What Kind of Education Do I Need?

You don't have to have a college degree to become an EO but you receive on-the-job training through the Navy's construction program. In addition to hands-on equipment training and classroom learning, the program emphasizes development of your resourcefulness, ability to work independently and teamwork. If you want a college degree, the field training you get may apply toward degree requirements, and the Navy will contribute towards tuition.

What Will I Get Paid?

Navy wages vary with status, experience and location. An enlisted person with up to four years of experience earns from $1,566.90-$2,614.20 per month, while an officer with the same experience can earn from $2,972.40-$7,337.10 per month. The military also provides housing, tax and meal allowances that effectively increase wages (www.navy.com).

What Can I Do Once I'm Out of the Service?

Your EO skills can transfer to the civilian sector. You might work on civil engineering projects like roads and bridges. Other options are utilities, high-rise construction, marine construction or mining. You might also obtain a job in the energy field and work on pipelines or oil rigs.

What Are Some Related Alternative Careers?

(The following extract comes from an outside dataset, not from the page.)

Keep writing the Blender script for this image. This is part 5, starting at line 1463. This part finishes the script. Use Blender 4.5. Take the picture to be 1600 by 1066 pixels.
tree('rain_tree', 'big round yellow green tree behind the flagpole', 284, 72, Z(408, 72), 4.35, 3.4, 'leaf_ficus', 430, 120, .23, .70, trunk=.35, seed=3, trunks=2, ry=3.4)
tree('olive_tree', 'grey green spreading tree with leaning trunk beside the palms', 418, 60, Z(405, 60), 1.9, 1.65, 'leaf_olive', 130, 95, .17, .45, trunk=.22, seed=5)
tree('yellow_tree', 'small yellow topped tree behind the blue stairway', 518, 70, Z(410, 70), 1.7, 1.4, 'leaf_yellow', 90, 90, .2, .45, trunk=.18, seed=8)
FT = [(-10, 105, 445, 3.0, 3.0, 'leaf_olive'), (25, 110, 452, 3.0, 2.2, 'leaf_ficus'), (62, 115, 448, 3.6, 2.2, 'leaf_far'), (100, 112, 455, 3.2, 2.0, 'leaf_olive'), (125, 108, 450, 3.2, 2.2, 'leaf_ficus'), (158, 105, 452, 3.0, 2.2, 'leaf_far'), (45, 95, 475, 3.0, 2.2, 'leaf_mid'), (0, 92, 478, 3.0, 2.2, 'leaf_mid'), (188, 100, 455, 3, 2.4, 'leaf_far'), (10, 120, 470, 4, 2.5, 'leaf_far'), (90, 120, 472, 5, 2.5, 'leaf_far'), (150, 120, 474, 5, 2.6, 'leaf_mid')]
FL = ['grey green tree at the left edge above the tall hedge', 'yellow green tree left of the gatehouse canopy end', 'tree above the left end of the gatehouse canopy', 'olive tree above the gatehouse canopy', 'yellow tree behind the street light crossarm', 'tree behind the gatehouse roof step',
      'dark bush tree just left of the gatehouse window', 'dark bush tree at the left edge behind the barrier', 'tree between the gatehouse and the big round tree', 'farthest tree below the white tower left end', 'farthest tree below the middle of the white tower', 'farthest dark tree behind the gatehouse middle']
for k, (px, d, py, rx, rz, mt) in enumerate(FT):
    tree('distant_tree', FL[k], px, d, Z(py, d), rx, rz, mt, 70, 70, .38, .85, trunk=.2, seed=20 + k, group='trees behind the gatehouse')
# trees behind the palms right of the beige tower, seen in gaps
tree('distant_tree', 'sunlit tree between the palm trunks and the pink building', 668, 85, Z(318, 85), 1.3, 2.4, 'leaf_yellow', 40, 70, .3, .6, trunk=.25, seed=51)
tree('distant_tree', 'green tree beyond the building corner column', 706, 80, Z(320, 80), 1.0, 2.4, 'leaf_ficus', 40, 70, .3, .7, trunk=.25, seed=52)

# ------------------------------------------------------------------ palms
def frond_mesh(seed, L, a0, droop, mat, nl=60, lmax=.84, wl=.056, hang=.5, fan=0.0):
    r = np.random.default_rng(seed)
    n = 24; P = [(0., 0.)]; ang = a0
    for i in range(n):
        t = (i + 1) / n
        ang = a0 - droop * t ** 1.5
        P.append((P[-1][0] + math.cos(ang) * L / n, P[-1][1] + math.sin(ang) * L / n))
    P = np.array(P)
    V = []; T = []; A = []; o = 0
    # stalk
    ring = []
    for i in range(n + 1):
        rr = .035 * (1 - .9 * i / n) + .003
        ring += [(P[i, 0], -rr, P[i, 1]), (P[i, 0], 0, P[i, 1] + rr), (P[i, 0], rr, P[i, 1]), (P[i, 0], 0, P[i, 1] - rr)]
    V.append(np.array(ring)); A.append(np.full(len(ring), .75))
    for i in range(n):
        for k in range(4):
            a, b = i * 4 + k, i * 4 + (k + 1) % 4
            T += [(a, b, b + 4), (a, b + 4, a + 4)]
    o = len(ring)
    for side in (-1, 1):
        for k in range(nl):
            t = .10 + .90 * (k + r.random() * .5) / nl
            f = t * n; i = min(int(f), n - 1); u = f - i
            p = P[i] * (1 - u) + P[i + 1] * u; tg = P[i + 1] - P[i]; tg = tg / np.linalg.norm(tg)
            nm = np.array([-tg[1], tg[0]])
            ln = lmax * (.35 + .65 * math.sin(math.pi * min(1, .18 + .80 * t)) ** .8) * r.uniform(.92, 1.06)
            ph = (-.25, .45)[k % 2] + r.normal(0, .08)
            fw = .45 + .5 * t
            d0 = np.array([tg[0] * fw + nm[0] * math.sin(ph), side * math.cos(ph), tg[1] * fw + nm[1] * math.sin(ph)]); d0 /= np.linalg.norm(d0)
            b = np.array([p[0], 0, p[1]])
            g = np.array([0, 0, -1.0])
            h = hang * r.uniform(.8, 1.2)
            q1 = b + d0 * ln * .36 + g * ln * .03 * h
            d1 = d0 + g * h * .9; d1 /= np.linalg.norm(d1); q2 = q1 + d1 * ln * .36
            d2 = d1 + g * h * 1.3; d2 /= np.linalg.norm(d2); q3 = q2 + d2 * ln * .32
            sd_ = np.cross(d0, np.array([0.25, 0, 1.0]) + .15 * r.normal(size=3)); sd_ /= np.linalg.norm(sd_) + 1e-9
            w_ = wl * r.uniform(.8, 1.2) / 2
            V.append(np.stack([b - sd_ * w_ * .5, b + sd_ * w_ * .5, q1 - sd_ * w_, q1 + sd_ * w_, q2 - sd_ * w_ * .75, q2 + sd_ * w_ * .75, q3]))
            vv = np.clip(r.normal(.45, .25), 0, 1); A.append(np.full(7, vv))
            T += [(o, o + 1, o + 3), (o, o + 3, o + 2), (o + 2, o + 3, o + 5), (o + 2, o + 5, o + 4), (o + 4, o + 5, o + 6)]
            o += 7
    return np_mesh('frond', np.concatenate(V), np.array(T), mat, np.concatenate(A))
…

Rather than working for the Navy, you could get a job operating heavy equipment for civilian purposes. For example, you could consider becoming a crane operator at a major port, where you would use a crane to move cargo onto and off of commercial carrier ships. Another possibility is a job as a dredge operator for a commercial waterway. This occupation involves using a machine that removes sand, gravel and rocks from bodies of water. For either of these heavy equipment operation jobs, you need to have at least a high school diploma.